First coat of varnish on the deck.

It’s not perfect, but again, I have to sand between each coat of varnish anyway and I’m learning how to apply varnish as I go.

You can see right under the forward hatch that I didn’t get very good coverage. That’s ok. I’ll consider the first two coats practice and worry about the final finish as I get closer to the last coat(s).
Again, you can see in this photo that the varnish is a little thin right under the forward hatch. No worries. It’s the first coat. Plenty of sanding and more coats of varnish to follow.

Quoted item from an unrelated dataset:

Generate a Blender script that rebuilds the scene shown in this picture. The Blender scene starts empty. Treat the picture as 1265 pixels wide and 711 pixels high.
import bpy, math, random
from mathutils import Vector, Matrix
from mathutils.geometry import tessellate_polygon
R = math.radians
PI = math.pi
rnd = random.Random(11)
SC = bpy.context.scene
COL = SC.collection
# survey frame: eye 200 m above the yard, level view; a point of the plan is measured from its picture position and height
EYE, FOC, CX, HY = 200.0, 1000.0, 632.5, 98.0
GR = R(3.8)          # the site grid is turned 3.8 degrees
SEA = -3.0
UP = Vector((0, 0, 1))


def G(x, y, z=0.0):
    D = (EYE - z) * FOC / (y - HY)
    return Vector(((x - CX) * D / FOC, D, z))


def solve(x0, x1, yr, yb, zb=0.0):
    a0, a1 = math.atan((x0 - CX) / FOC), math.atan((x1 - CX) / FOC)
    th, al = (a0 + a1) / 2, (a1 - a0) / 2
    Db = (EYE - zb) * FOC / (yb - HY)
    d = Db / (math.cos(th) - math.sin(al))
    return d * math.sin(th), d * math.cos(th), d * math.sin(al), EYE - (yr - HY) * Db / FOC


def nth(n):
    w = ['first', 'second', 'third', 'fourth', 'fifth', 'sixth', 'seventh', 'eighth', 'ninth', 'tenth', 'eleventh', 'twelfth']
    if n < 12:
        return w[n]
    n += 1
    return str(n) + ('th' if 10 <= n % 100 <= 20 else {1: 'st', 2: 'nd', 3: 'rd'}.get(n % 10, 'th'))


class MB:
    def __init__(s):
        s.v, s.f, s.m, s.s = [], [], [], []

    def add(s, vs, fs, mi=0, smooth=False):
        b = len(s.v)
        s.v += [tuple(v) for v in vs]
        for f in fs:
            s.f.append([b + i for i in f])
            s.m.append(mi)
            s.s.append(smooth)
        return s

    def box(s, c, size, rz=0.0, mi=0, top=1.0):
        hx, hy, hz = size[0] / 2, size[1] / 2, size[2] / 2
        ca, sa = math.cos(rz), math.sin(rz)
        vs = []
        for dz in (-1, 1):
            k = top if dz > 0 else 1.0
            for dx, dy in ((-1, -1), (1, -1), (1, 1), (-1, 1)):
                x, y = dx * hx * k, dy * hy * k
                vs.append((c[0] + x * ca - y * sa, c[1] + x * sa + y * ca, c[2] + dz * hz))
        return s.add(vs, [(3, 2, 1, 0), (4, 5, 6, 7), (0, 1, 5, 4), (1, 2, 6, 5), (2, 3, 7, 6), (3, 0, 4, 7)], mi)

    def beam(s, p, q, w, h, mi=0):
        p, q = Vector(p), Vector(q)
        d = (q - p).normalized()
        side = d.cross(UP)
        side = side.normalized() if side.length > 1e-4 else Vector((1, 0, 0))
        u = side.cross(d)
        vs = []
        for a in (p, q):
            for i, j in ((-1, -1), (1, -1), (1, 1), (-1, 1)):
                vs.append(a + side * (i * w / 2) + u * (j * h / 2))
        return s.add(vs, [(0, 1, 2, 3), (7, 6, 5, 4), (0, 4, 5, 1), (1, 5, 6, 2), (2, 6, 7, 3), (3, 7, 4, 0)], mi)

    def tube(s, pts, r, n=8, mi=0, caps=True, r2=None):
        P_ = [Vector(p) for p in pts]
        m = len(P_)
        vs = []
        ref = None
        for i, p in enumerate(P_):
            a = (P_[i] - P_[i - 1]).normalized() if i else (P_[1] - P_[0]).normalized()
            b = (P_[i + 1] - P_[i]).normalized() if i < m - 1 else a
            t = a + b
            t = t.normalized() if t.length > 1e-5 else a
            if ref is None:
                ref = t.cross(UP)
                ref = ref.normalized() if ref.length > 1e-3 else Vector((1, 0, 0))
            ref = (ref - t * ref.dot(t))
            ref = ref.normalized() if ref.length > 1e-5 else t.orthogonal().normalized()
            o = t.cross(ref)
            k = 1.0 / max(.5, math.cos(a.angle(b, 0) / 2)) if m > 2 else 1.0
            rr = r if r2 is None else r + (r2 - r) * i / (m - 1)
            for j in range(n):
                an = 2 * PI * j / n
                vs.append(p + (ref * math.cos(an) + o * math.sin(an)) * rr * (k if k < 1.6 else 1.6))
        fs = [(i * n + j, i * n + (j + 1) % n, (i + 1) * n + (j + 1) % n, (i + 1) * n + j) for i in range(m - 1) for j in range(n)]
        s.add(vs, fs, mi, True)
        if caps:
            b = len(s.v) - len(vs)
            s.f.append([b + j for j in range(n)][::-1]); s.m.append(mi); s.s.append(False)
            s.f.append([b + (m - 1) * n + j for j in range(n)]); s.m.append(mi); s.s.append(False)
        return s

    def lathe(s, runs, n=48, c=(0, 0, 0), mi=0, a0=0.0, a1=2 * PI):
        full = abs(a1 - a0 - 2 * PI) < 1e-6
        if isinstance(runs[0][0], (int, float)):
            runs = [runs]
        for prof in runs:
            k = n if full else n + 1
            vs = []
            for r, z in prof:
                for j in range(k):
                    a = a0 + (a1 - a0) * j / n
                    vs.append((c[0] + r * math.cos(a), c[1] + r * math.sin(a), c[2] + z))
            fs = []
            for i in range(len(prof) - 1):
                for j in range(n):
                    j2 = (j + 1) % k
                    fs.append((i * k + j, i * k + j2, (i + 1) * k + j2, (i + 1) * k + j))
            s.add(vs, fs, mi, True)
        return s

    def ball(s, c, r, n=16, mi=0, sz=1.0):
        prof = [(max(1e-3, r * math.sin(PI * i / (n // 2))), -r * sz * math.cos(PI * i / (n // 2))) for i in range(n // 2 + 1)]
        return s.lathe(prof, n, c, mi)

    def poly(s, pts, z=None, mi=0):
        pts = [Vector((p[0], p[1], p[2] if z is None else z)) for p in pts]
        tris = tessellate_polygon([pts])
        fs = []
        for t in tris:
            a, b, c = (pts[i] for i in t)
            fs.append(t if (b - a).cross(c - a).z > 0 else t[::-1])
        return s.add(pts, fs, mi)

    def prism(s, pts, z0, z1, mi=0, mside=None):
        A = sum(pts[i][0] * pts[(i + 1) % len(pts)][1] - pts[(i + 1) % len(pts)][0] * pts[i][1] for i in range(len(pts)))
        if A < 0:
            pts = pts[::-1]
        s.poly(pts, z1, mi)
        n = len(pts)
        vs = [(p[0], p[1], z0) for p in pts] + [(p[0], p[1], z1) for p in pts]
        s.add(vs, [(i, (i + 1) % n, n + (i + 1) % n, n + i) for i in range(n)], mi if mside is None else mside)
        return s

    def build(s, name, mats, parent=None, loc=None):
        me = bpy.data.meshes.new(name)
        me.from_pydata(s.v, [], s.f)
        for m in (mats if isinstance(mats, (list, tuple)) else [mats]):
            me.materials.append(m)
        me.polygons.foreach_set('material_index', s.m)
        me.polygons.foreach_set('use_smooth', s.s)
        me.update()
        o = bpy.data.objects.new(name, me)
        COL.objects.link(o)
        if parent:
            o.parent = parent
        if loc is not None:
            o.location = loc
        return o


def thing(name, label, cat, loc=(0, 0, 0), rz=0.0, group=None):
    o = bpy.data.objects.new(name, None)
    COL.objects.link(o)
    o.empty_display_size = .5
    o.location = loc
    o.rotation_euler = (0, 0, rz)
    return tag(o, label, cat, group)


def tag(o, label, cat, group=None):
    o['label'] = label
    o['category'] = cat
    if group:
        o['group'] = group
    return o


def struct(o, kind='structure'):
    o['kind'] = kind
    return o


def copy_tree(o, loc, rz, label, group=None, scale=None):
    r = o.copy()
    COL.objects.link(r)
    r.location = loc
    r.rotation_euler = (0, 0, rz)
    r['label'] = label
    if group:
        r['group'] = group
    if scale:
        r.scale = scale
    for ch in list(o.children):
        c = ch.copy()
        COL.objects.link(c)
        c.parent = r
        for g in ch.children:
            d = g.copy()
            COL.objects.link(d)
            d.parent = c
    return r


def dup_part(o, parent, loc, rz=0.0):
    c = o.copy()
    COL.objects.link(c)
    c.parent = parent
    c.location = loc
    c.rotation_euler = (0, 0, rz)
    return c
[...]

First coat of varnish on the hull.

If anyone is curious about how I am applying the varnish, I am using a technique used by Nick Schade at Guillemot Kayaks. Essentially, after preparing the surface I am using a 3″ foam brush and varnishing approximately one foot sections of the surface I am working on and then moving on to the adjacent section while maintaining the wet edge of the previous section. Switching back and forth, from one side of the kayak to the other, and repeating until the entire kayak deck or hull (whichever I am working on at the time) is finished. The video that I linked to above shows the method in much greater detail than I can easily describe here. I greatly admire Mr. Schade’s kayaks and he has wonderfully detailed videos on YouTube (that can be found through his web site or by searching YouTube itself). I found the videos on preparing for varnishing and applying varnish to be an outstanding resource. Thank you Mr. Schade! Since this is my first attempt at building a kayak, if the finish on my Ronan turns out to be half as beautiful as Mr. Schade’s kayaks I will be very happy indeed. I am going to use two different types of varnish, both made by the same manufacturer. I will apply two coats of Pettit Flagship Varnish, which has the highest UV protection, because UV breaks down epoxy. I will follow with two coats of Pettit Captains Varnish, which I am told by Pygmy Boats, has good UV protection, but is also very durable. I hope that in this way I will get the best of both worlds, very high UV protection and a durable finish that will take sea kayaking levels of abuse.

It looks pretty good. There are a couple of little sags that I didn’t see until it was too late to do anything about them, but I have to sand between each coat anyway. I’ll learn as I go. Tomorrow the kayak gets flipped over and the deck gets the first coat of varnish. Then sanding, then varnishing, then sanding, then varnishing, then sanding, then varnishing…

Kayak finally sanded for varnish.

I finally had time after work today to hand sand the Ronan. It is ready for varnish (I hope). This is one of the many stages in the kayak construction in which I have no previous experience. I have already been further down this rabbit hole than I should have gone, adding additional coats of epoxy to the hull and the deck because I didn’t think it was thick enough and was worried about sanding down into the fiberglass cloth where the surface wasn’t completely smooth. If I don’t quit messing around and put some varnish on this thing I’m going to get caught in an endless loop and I’ll never finish the kayak. I still have the hatch covers to sand. After everything is sanded it gets wiped down first with denatured alcohol, and then with mineral spirits to remove any contaminants, followed by the first coat of varnish. Then sanding between each subsequent coat of varnish. Onward.


The hatch covers needed one more coat of epoxy before being varnished.

The deck and hull had gotten one fill coat of epoxy that the hatch covers had not, and I want the deck and the hatch covers to have the same depth of epoxy protection before I varnish. So I sanded the hatch covers and gave them one more coat of epoxy. There were also a couple of areas around the port edge of the forward hatch opening where the fiberglass cloth got chewed up a little bit when I was sawing the opening. They showed up after I epoxied as white specks around the opening. At first I thought they would be ok, but the longer I looked at them the more more I realized that they would bug me for the rest of my kayaking life if I didn’t fix them. So I did. It’s not perfect, but it’s better.

It is not easy to see in the photo above, where I sanded and re-applied epoxy to the edge of the forward hatch, but if you look carefully you can see it on the deck, right at the edge of the hatch.